Print the data exactly as it is given, please.

[BEGIN Data excerpt]

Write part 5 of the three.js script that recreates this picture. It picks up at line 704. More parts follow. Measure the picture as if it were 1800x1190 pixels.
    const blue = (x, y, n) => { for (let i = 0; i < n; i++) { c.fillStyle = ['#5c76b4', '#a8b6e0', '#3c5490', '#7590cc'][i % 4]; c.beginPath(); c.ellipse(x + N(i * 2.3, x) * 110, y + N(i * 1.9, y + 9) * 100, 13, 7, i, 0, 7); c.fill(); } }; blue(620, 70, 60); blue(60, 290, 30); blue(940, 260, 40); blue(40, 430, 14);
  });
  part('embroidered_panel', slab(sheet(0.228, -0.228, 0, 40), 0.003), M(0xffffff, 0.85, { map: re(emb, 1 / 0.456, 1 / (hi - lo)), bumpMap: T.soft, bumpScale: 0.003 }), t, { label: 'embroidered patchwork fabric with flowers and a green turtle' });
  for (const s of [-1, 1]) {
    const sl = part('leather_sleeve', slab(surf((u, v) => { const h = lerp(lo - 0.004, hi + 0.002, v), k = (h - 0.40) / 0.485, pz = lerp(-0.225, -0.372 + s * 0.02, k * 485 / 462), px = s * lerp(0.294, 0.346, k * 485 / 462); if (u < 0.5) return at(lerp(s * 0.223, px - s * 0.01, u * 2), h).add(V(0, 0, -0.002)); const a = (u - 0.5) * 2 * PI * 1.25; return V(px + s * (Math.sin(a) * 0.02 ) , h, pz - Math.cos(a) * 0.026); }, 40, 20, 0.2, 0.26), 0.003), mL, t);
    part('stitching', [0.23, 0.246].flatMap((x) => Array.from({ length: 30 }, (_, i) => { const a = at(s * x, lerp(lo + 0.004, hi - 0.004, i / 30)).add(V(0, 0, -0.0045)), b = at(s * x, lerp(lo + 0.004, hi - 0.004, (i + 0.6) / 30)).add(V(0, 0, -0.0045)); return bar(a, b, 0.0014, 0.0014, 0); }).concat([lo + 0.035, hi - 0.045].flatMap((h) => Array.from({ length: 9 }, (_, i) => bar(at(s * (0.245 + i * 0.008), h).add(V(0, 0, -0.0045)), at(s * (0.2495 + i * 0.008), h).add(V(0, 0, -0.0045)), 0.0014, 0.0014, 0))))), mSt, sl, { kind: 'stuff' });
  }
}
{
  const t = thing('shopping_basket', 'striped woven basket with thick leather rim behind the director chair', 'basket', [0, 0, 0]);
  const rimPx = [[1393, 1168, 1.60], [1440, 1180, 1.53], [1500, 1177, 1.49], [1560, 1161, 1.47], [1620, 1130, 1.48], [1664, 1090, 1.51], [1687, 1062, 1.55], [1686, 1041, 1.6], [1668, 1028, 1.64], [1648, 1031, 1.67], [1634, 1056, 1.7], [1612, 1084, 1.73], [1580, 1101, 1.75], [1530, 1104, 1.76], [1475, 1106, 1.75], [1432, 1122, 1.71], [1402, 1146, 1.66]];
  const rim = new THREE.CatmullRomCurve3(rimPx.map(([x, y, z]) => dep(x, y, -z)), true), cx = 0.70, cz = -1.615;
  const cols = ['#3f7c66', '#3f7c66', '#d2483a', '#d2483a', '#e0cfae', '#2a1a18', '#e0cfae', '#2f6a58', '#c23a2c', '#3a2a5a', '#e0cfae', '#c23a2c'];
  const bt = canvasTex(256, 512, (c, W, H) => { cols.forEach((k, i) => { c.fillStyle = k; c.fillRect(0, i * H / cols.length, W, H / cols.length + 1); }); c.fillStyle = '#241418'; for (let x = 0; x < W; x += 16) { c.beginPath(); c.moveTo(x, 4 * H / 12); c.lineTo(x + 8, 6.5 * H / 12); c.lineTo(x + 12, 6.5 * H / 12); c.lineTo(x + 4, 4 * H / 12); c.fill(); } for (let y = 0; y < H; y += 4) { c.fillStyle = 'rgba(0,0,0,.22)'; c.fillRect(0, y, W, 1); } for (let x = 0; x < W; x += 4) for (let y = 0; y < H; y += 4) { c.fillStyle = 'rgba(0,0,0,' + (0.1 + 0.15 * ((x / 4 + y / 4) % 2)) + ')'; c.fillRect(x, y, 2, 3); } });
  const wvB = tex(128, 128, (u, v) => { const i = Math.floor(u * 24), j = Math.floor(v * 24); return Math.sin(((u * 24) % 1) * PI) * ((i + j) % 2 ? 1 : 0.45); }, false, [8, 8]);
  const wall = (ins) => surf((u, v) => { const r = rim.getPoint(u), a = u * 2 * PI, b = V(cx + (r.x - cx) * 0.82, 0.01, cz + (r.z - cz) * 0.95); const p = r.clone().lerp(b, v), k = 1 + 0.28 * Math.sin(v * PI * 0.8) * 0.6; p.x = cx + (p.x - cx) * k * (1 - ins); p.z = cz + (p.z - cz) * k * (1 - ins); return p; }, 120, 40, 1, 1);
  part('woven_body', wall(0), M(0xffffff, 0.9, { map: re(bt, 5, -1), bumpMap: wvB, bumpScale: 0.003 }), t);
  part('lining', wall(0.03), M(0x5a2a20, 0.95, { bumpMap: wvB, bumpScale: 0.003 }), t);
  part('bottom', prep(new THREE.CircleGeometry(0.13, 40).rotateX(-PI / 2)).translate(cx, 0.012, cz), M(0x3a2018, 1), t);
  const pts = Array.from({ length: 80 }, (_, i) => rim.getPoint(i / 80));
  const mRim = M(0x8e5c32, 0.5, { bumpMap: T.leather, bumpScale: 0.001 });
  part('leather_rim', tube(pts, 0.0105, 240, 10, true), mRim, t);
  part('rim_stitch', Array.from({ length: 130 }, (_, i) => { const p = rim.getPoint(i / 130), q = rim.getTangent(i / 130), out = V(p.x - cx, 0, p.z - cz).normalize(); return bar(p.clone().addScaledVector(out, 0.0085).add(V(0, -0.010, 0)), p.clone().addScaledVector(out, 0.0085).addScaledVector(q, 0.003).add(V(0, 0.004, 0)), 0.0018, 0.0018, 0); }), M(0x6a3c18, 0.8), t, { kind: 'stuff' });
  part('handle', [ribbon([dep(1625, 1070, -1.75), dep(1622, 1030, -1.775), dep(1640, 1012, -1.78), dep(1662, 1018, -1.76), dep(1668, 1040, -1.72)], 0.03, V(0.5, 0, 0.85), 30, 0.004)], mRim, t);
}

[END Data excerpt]

* [Worked answer]:
Write part 5 of the three.js script that recreates this picture. It picks up at line 704. More parts follow. Measure the picture as if it were 1800x1190 pixels.
    const blue = (x, y, n) => { for (let i = 0; i < n; i++) { c.fillStyle = ['#5c76b4', '#a8b6e0', '#3c5490', '#7590cc'][i % 4]; c.beginPath(); c.ellipse(x + N(i * 2.3, x) * 110, y + N(i * 1.9, y + 9) * 100, 13, 7, i, 0, 7); c.fill(); } }; blue(620, 70, 60); blue(60, 290, 30); blue(940, 260, 40); blue(40, 430, 14);
  });
  part('embroidered_panel', slab(sheet(0.228, -0.228, 0, 40), 0.003), M(0xffffff, 0.85, { map: re(emb, 1 / 0.456, 1 / (hi - lo)), bumpMap: T.soft, bumpScale: 0.003 }), t, { label: 'embroidered patchwork fabric with flowers and a green turtle' });
  for (const s of [-1, 1]) {
    const sl = part('leather_sleeve', slab(surf((u, v) => { const h = lerp(lo - 0.004, hi + 0.002, v), k = (h - 0.40) / 0.485, pz = lerp(-0.225, -0.372 + s * 0.02, k * 485 / 462), px = s * lerp(0.294, 0.346, k * 485 / 462); if (u < 0.5) return at(lerp(s * 0.223, px - s * 0.01, u * 2), h).add(V(0, 0, -0.002)); const a = (u - 0.5) * 2 * PI * 1.25; return V(px + s * (Math.sin(a) * 0.02 ) , h, pz - Math.cos(a) * 0.026); }, 40, 20, 0.2, 0.26), 0.003), mL, t);
    part('stitching', [0.23, 0.246].flatMap((x) => Array.from({ length: 30 }, (_, i) => { const a = at(s * x, lerp(lo + 0.004, hi - 0.004, i / 30)).add(V(0, 0, -0.0045)), b = at(s * x, lerp(lo + 0.004, hi - 0.004, (i + 0.6) / 30)).add(V(0, 0, -0.0045)); return bar(a, b, 0.0014, 0.0014, 0); }).concat([lo + 0.035, hi - 0.045].flatMap((h) => Array.from({ length: 9 }, (_, i) => bar(at(s * (0.245 + i * 0.008), h).add(V(0, 0, -0.0045)), at(s * (0.2495 + i * 0.008), h).add(V(0, 0, -0.0045)), 0.0014, 0.0014, 0))))), mSt, sl, { kind: 'stuff' });
  }
}
{
  const t = thing('shopping_basket', 'striped woven basket with thick leather rim behind the director chair', 'basket', [0, 0, 0]);
  const rimPx = [[1393, 1168, 1.60], [1440, 1180, 1.53], [1500, 1177, 1.49], [1560, 1161, 1.47], [1620, 1130, 1.48], [1664, 1090, 1.51], [1687, 1062, 1.55], [1686, 1041, 1.6], [1668, 1028, 1.64], [1648, 1031, 1.67], [1634, 1056, 1.7], [1612, 1084, 1.73], [1580, 1101, 1.75], [1530, 1104, 1.76], [1475, 1106, 1.75], [1432, 1122, 1.71], [1402, 1146, 1.66]];
  const rim = new THREE.CatmullRomCurve3(rimPx.map(([x, y, z]) => dep(x, y, -z)), true), cx = 0.70, cz = -1.615;
  const cols = ['#3f7c66', '#3f7c66', '#d2483a', '#d2483a', '#e0cfae', '#2a1a18', '#e0cfae', '#2f6a58', '#c23a2c', '#3a2a5a', '#e0cfae', '#c23a2c'];
  const bt = canvasTex(256, 512, (c, W, H) => { cols.forEach((k, i) => { c.fillStyle = k; c.fillRect(0, i * H / cols.length, W, H / cols.length + 1); }); c.fillStyle = '#241418'; for (let x = 0; x < W; x += 16) { c.beginPath(); c.moveTo(x, 4 * H / 12); c.lineTo(x + 8, 6.5 * H / 12); c.lineTo(x + 12, 6.5 * H / 12); c.lineTo(x + 4, 4 * H / 12); c.fill(); } for (let y = 0; y < H; y += 4) { c.fillStyle = 'rgba(0,0,0,.22)'; c.fillRect(0, y, W, 1); } for (let x = 0; x < W; x += 4) for (let y = 0; y < H; y += 4) { c.fillStyle = 'rgba(0,0,0,' + (0.1 + 0.15 * ((x / 4 + y / 4) % 2)) + ')'; c.fillRect(x, y, 2, 3); } });
  const wvB = tex(128, 128, (u, v) => { const i = Math.floor(u * 24), j = Math.floor(v * 24); return Math.sin(((u * 24) % 1) * PI) * ((i + j) % 2 ? 1 : 0.45); }, false, [8, 8]);
  const wall = (ins) => surf((u, v) => { const r = rim.getPoint(u), a = u * 2 * PI, b = V(cx + (r.x - cx) * 0.82, 0.01, cz + (r.z - cz) * 0.95); const p = r.clone().lerp(b, v), k = 1 + 0.28 * Math.sin(v * PI * 0.8) * 0.6; p.x = cx + (p.x - cx) * k * (1 - ins); p.z = cz + (p.z - cz) * k * (1 - ins); return p; }, 120, 40, 1, 1);
  part('woven_body', wall(0), M(0xffffff, 0.9, { map: re(bt, 5, -1), bumpMap: wvB, bumpScale: 0.003 }), t);
  part('lining', wall(0.03), M(0x5a2a20, 0.95, { bumpMap: wvB, bumpScale: 0.003 }), t);
  part('bottom', prep(new THREE.CircleGeometry(0.13, 40).rotateX(-PI / 2)).translate(cx, 0.012, cz), M(0x3a2018, 1), t);
  const pts = Array.from({ length: 80 }, (_, i) => rim.getPoint(i / 80));
  const mRim = M(0x8e5c32, 0.5, { bumpMap: T.leather, bumpScale: 0.001 });
  part('leather_rim', tube(pts, 0.0105, 240, 10, true), mRim, t);
  part('rim_stitch', Array.from({ length: 130 }, (_, i) => { const p = rim.getPoint(i / 130), q = rim.getTangent(i / 130), out = V(p.x - cx, 0, p.z - cz).normalize(); return bar(p.clone().addScaledVector(out, 0.0085).add(V(0, -0.010, 0)), p.clone().addScaledVector(out, 0.0085).addScaledVector(q, 0.003).add(V(0, 0.004, 0)), 0.0018, 0.0018, 0); }), M(0x6a3c18, 0.8), t, { kind: 'stuff' });
  part('handle', [ribbon([dep(1625, 1070, -1.75), dep(1622, 1030, -1.775), dep(1640, 1012, -1.78), dep(1662, 1018, -1.76), dep(1668, 1040, -1.72)], 0.03, V(0.5, 0, 0.85), 30, 0.004)], mRim, t);
}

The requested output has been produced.